77 Days to the UK General Election: The View From Westminster

Every General Election claims that it is the most important, the one that will have lasting implications in our lifetimes and beyond. This election is no different. All parties state that this election is the most crucial one of a generation – and for once, this may not be just hyperbole. The results of the 2015 election could have huge ramifications for the UK, and of course, the EU as a whole.

In practice, any Conservative-led Government would have to deliver a referendum on Europe – because, regardless of the coalition partner, Conservative MPs would not tolerate any coalition deal which would not deliver this. The Liberal Democrats, the main prospective coalition partner for the Conservatives, are likely to concede this in return for sustainable constitutional reform, despite being the most pro-European of the mainstream UK parties. By contrast, the Labour Party has come out hard against any EU Referendum – and are pushing this as their defining offer to business. However, although the Labour Party does not offer the same short-term uncertainty, the rise of the Scottish National Party (SNP) poses real risks. In the event that Miliband is forced todo a deal with the SNP, the structural integrity of the UK, further down the line, might be undermined.00012_2

One thing that makes the election so unpredictable is the role of the smaller parties in eroding the voter bases of both the Conservatives and Labour. Due to an inbuilt electoral bias, and the decline in their vote to the point where they are effectively an England-only party, the Conservatives have almost no chance of forming a majority by themselves at the next election. However, although this means that it is far easier for Labour to get the seats needed to form a Government, their poll ratings have also collapsed over the last 18 months. Recent poll ratings have put the Conservatives and Labour neck-and-neck, with average polling of around 32% each.

Indeed, the collapse of Labour’s poll ratings has not directly benefited the Conservatives. Instead, Labour’s poor showing appears to be correlated to increased competition from the Scottish National Party in Scotland, and UKIP and the Green Party in England. In turn, the Conservatives also have to deal with a threat from UKIP. With UKIP polling at up to 15%, this disproportionately impacts the Conservatives’ support. This has forced both parties to scramble into designing strategies to appeal to their core support.

Labour’s intention is to focus on Conservative cuts to public services and the perceived risk to the health service in particular; while the Conservatives are hoping to keep the debate focused on deficit reduction and economic competence, an area where Labour still lags significantly behind. By being forced to defend its economic competence by conceding that it will make spending cuts to aim for a balanced budget, Labour risks exposing its left flank, with votes being defected to left-wing, anti-austerity parties including the Greens, SNP, Welsh nationalists, and even to a degree, UKIP. On the other hand, if the Conservatives are seen as too much of a gamble on the public services front, their support risks leeching to the Liberal Democrats, UKIP or even Labour – a scenario which would likely deliver Miliband into Downing Street.
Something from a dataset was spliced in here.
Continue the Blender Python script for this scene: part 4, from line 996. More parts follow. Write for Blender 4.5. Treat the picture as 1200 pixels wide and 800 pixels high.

The rise of UKIP has consumed much media attention. UKIP are targeting around 10 seats, with internal expectations of taking up to five. Their effect will be felt across the political spectrum, taking a significant number of votes off the Conservatives in the South, votes off Labour in the North and even impact the Liberal Democrats in the South West. While they may well garner the third largest vote share, they are unlikely to yield sufficient seats to feature in any post-election coalition. Quixotically, their chief impact on the election may be to make a Labour-led Government more likely, by depriving the Conservatives, in particular, of support. The Tories are likely to adopt two, slightly contradictory, responses to this. The first will be to downplay Europe as an issue – because their message is never going to be as potent as UKIP’s – and to argue, if asked, that only a vote for the Conservatives will deliver a referendum. They are also expected to try to reinforce their message on this by offering the prospect of a referendum sooner than 2017, in an effort to neutralise the impact of any prolonged uncertainty. This is something for which some business groups – notably the British Chamber of Commerce – has also recently called for.

The likelihood that the Conservatives will get the chance to implement this rests in part on the performance of the Labour Party. Labour has a crumbling vote share, the most left-wing offering since 1992, and a leader widely considered to be unsuitable to be Prime Minister. Current polls suggest Labour is facing a wipe-out in Scotland, with the SNP poised to take the vast majority of Scotland’s 59 seats. If Labour’s campaign collapses in England, it is possible that the UK faces either a Conservative-led Government offering an immediate referendum on Europe or alternatively, a Labour Party Government propped out by Scottish Nationalists, to whom they will have been forced to offer concessions that threaten the medium-term integrity of the United Kingdom.